One&Only Portonovi hotel review, Montenegro

One&Only Portonovi hotel review, Montenegro
One&Only Portonovi

The area 

The hotel is the star attraction in the Portonovi development, which also houses second-home villas and apartments, yacht-friendly dining (caviar and Champagne, cognac and cigars), an art gallery and fashion boutiques, alongside its 238 berth marina, which takes boats up to 120 metres. Jump in one of the hotel’s own glossy Nesey launches to explore UNESCO World Heritage Site Boka Bay, stopping off at the perfectly-preserved honey-stoned towns of Presat and Kotor. There’s also vineyards, National Parks and even Marshal Tito’s villa all within a short jaunt’s distance.

The service 

Unfailingly helpful – from the concierge dolling out forgotten iPhone chargers to breakfast servers remembering your favourite pistachio smoothie bowl. It’s slick, but not waiting-on-your-every-move intrusive. And if you are an oligarch who wants another plate of Locatelli’s divine truffle pasta whipped up at 10.30pm in your villa, well, that’s possible too.

For families 

One&Only’s kids’ clubs are as well-thought-out and spoiling as its hotels, and – bonus – free to all little guests.

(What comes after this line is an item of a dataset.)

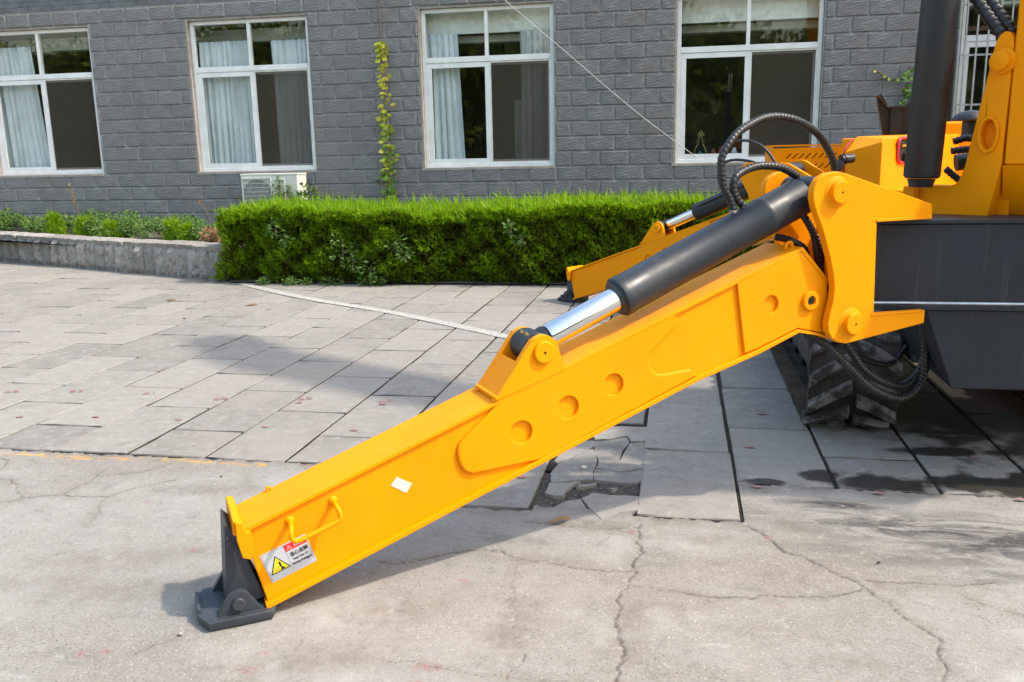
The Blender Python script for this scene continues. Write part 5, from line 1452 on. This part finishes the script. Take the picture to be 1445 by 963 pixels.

Here is no different with dedicated areas for 4–11-year-olds (KidsOnly – inspired by Jules Verne’s ‘20,000 Leagues Under the Sea’, a picture of a giant Kraken above the tiny toilet) and teens (One Tribe – with table football, pool table and games consoles). The inspired timetable ranges from slime time to movie nights, photo scavenger hunts to fort building, recycled fashion shows to playing Boka Bay detectives.

At breakfast, children make a beeline for the doughnut of the day on the buffet at La Veranda, a treat that jostles for plate-space with pretty pink-striped strawberry croissants, freshly-made crêpes and oodles of fruit. At lunch and dinner there’s also a dedicated kids’ menu at Sabia (spaghetti al pomodoro and gnocchi al ragù di manzo are sure-fire hits), and if you are lucky pizza making in the kitchen, and little ones are plenty welcome at Tapasake Club too (nothing-too-much-trouble staff whipping out wooden high chairs and chic pastel kids’ plates), where our five-year-old assistant reviewer tucked into grilled salmon with rice.